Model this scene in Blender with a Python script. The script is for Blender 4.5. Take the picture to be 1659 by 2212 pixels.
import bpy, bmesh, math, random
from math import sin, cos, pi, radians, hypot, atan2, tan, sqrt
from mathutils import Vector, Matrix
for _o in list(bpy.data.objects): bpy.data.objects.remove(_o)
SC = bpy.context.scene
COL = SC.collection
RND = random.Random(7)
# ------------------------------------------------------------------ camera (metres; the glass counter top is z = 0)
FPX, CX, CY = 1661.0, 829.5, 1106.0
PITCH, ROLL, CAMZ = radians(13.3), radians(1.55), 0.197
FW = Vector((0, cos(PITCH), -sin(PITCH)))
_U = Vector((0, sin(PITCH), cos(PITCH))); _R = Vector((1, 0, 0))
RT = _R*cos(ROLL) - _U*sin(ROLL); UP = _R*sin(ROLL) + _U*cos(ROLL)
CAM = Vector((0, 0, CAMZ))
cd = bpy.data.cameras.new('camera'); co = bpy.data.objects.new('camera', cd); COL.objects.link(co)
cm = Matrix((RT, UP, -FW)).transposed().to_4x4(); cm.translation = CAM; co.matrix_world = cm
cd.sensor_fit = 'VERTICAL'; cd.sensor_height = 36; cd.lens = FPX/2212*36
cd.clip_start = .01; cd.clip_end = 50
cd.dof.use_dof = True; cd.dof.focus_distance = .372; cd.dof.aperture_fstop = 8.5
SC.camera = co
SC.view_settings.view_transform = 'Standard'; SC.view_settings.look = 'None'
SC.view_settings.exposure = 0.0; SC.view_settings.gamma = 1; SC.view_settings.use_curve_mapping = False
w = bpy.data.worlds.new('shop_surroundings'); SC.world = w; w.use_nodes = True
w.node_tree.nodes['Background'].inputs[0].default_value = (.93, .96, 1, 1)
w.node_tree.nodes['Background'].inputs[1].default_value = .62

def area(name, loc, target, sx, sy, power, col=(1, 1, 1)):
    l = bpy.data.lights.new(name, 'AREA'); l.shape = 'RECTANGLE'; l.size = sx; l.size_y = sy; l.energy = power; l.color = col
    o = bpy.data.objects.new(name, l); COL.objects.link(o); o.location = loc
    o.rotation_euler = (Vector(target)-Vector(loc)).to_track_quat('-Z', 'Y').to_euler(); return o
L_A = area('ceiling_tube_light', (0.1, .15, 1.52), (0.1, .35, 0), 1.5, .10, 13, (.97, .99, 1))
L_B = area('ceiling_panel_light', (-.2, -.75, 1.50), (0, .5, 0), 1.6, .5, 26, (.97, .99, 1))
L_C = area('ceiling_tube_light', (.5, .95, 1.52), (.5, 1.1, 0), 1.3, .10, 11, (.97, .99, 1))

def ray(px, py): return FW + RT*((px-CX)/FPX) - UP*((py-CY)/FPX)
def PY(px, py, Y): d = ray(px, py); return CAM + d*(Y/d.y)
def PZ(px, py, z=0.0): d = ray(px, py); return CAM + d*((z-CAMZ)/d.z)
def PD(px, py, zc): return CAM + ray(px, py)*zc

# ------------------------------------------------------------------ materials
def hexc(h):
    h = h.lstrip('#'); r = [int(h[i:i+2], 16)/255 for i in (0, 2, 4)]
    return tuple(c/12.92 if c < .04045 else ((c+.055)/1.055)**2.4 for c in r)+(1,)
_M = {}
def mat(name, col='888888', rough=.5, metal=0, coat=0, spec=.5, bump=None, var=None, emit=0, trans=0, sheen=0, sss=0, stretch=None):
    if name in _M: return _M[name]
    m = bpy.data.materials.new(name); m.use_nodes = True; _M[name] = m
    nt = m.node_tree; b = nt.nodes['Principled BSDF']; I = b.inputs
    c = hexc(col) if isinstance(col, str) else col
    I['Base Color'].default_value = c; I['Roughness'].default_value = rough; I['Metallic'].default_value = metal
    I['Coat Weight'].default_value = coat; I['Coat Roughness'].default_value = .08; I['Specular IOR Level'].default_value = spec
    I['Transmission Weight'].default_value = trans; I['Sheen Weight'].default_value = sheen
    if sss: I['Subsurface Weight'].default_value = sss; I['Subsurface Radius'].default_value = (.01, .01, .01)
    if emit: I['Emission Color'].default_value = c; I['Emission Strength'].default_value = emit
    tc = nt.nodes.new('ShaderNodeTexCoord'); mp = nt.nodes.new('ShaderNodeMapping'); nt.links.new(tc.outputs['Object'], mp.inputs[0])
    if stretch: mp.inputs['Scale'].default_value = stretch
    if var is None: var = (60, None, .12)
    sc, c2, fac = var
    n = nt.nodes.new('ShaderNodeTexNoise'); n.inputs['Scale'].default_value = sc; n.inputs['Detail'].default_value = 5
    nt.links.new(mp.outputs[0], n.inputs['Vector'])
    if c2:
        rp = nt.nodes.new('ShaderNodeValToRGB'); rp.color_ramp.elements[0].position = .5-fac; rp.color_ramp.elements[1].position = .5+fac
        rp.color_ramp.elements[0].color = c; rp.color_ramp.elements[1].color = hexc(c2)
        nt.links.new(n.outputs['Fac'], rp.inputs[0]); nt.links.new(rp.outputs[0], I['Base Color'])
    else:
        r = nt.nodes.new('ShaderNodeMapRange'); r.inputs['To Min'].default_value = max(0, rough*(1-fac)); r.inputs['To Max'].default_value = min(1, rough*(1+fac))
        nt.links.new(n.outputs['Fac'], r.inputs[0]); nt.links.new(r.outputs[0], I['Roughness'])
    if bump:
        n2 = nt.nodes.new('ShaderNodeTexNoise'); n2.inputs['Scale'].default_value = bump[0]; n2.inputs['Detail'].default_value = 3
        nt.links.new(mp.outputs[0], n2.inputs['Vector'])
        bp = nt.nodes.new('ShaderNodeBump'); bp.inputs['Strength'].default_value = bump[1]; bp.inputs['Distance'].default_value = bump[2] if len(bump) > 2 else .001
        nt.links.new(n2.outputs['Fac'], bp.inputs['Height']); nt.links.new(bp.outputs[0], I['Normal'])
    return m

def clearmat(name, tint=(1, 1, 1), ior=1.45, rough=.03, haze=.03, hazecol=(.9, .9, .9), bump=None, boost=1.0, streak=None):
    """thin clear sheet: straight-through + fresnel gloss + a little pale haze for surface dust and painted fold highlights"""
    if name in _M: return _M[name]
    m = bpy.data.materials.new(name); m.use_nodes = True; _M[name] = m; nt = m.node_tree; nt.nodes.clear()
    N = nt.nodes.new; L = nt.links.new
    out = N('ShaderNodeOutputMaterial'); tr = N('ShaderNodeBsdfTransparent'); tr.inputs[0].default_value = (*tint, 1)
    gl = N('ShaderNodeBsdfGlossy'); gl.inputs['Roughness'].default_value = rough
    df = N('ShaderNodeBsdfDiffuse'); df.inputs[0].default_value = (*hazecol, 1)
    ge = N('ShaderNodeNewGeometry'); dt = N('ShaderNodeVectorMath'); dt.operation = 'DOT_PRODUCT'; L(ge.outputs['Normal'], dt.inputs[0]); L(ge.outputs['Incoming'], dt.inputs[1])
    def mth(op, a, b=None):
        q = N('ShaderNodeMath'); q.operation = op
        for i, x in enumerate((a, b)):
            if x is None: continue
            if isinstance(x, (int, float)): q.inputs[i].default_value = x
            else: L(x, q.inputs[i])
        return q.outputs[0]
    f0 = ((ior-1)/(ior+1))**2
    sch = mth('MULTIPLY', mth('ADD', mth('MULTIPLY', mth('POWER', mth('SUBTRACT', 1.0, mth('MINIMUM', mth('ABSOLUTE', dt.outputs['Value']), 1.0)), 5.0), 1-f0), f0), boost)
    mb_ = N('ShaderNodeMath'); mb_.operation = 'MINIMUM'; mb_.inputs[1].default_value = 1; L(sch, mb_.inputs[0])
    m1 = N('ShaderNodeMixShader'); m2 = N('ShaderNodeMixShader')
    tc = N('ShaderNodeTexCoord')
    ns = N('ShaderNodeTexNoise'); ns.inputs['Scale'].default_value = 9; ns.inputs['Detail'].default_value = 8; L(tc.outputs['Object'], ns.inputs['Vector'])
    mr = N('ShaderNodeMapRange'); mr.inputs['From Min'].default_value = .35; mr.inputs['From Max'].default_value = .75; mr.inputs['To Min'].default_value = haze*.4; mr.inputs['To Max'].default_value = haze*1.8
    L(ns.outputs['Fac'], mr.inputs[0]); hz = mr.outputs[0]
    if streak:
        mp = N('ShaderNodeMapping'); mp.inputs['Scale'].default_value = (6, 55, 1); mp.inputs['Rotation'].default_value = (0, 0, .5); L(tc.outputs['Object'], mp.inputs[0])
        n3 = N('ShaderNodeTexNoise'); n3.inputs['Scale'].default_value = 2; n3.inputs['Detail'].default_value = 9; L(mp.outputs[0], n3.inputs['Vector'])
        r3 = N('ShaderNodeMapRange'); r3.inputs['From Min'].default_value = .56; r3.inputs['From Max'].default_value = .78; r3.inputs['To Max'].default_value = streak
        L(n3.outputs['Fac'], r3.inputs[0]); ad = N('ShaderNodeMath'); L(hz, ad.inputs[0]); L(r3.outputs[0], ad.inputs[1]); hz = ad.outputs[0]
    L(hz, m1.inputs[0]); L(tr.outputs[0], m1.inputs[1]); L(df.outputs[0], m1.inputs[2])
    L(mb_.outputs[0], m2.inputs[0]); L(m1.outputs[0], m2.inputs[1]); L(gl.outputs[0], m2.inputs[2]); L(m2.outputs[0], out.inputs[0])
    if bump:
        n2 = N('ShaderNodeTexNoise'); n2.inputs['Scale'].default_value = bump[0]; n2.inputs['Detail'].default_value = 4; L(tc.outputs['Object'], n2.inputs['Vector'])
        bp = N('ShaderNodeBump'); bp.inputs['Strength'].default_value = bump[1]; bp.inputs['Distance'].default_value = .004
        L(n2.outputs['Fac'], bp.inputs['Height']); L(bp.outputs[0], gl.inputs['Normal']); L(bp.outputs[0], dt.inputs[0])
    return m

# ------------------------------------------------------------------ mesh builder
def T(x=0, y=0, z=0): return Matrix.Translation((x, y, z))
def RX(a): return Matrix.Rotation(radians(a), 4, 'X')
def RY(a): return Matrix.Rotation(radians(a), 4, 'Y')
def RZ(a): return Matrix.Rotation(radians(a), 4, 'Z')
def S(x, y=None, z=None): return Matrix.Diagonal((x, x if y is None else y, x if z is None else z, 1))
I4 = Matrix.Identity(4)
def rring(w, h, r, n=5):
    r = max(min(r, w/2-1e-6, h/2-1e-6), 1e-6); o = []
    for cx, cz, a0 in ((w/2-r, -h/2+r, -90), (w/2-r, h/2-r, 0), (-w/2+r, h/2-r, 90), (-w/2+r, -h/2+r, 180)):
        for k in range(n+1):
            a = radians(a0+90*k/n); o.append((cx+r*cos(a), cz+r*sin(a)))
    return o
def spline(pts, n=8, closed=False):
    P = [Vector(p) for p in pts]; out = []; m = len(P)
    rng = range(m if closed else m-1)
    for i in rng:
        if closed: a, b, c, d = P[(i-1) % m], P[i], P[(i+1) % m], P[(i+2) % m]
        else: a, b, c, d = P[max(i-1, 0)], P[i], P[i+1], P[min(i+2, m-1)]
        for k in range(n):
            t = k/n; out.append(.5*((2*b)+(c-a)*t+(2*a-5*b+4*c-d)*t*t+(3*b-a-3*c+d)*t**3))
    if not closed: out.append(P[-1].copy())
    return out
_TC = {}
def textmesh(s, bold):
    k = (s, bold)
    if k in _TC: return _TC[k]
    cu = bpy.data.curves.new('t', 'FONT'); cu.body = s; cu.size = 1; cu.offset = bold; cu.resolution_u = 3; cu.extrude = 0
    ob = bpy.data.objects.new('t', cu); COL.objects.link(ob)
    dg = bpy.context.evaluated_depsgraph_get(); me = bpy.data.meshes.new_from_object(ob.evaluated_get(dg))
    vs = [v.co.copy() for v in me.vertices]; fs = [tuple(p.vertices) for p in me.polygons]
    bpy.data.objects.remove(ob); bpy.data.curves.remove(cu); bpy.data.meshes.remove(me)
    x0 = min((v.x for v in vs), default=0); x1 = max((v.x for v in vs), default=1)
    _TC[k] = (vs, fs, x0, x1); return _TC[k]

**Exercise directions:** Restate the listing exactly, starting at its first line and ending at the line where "w.node_tree.nodes['Background'].inputs[1].default_value = .62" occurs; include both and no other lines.

**Correct output:**
Model this scene in Blender with a Python script. The script is for Blender 4.5. Take the picture to be 1659 by 2212 pixels.
import bpy, bmesh, math, random
from math import sin, cos, pi, radians, hypot, atan2, tan, sqrt
from mathutils import Vector, Matrix
for _o in list(bpy.data.objects): bpy.data.objects.remove(_o)
SC = bpy.context.scene
COL = SC.collection
RND = random.Random(7)
# ------------------------------------------------------------------ camera (metres; the glass counter top is z = 0)
FPX, CX, CY = 1661.0, 829.5, 1106.0
PITCH, ROLL, CAMZ = radians(13.3), radians(1.55), 0.197
FW = Vector((0, cos(PITCH), -sin(PITCH)))
_U = Vector((0, sin(PITCH), cos(PITCH))); _R = Vector((1, 0, 0))
RT = _R*cos(ROLL) - _U*sin(ROLL); UP = _R*sin(ROLL) + _U*cos(ROLL)
CAM = Vector((0, 0, CAMZ))
cd = bpy.data.cameras.new('camera'); co = bpy.data.objects.new('camera', cd); COL.objects.link(co)
cm = Matrix((RT, UP, -FW)).transposed().to_4x4(); cm.translation = CAM; co.matrix_world = cm
cd.sensor_fit = 'VERTICAL'; cd.sensor_height = 36; cd.lens = FPX/2212*36
cd.clip_start = .01; cd.clip_end = 50
cd.dof.use_dof = True; cd.dof.focus_distance = .372; cd.dof.aperture_fstop = 8.5
SC.camera = co
SC.view_settings.view_transform = 'Standard'; SC.view_settings.look = 'None'
SC.view_settings.exposure = 0.0; SC.view_settings.gamma = 1; SC.view_settings.use_curve_mapping = False
w = bpy.data.worlds.new('shop_surroundings'); SC.world = w; w.use_nodes = True
w.node_tree.nodes['Background'].inputs[0].default_value = (.93, .96, 1, 1)
w.node_tree.nodes['Background'].inputs[1].default_value = .62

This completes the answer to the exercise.